La Santísima Virgen sentía en su herido corazón una inexpresable aflicción con este nuevo dolor de su Hijo, negado por el discípulo que lo había reconocido el primero como Hijo de Dios; incapaz de aguantarse en pie, cayó desfallecida cerca de la piedra en que se apoyaba la puerta y la marca de su mano y de su pie se imprimieron en ella. Las puertas del patio se quedaron abiertas a causa de la multitud que se retiraba después del encarcelamiento de Jesús. Cuando la Virgen volvió en sí, quiso acercarse a su Hijo. Juan la condujo delante de donde Nuestro Señor estaba encerrado. María oyó los suspiros de su Hijo y las injurias de los que lo rodeaban. Las santas mujeres no podían permanecer allí mucho tiempo sin ser vistas. Magdalena mostraba una desesperación demasiado evidente y muy violenta; en cambio, la Virgen por la gracia de Dios Todopoderoso, en lo más profundo de su dolor, conservaba la calma y la dignidad exterior. Entonces, fue reconocida y tuvo que oír estas crueles palabras: «¿No es ésta la Madre del Galileo? Su Hijo va a ser crucificado, pero no antes de la fiesta. A no ser que en efecto sea uno de los más grandes criminales.»

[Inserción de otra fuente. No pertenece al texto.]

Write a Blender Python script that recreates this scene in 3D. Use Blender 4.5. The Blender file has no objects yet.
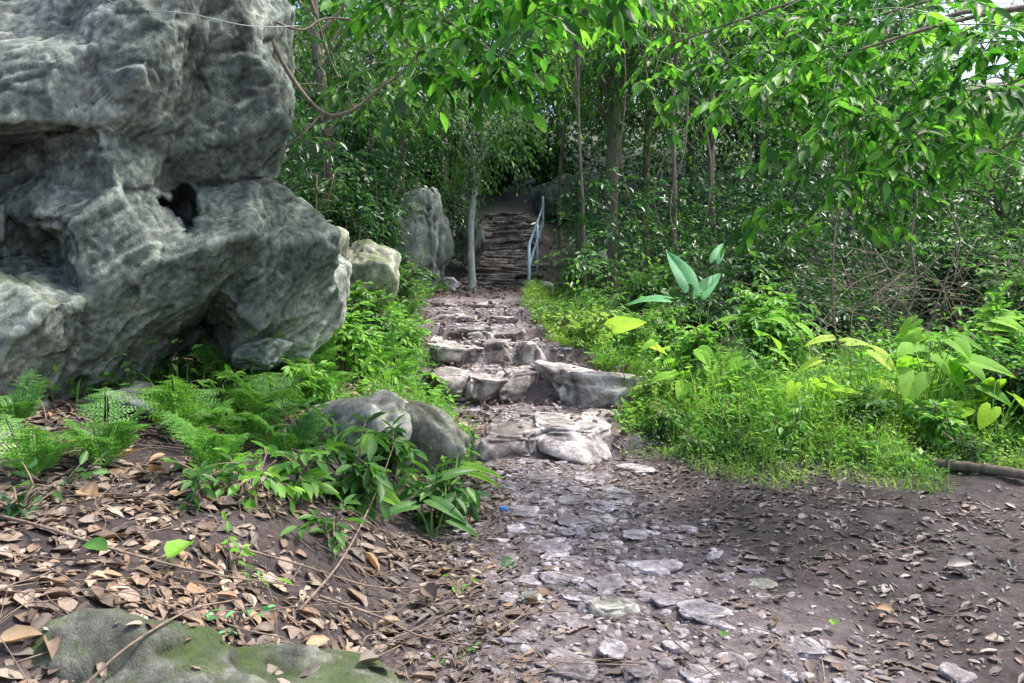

La Santísima Virgen abandonó el patio y se fue junto a la lumbre, en el atrio, donde todavía quedaba un resto del populacho. En el sitio exacto donde Jesús había dicho que era el Hijo de Dios y donde los hijos de Satanás habían gritado «Es reo de muerte», María perdió el conocimiento, y Juan y las santas mujeres tuvieron que recogerla, más muerta que viva. La gente no dijo nada y guardó un extraño silencio; como si un espíritu celestial hubiera atravesado el infierno. Las santas mujeres y Juan volvieron a pasar por el sitio donde estaban construyendo la cruz. Los obreros parecían encontrar tantas dificultades para acabarla como los jueces habían encontrado para poder pronunciar la sentencia. Sin cesar tenían que traer madera porque tal o cual pieza no servía o se rompía, hasta que los diferentes tipos de madera estuvieran combinados del modo que Dios quería. Vi que los santos ángeles los obligaban a empezar de nuevo hasta que todo fuese hecho como estaba escrito; pero no recuerdo muy bien todas las circunstancias, así que lo dejaré correr.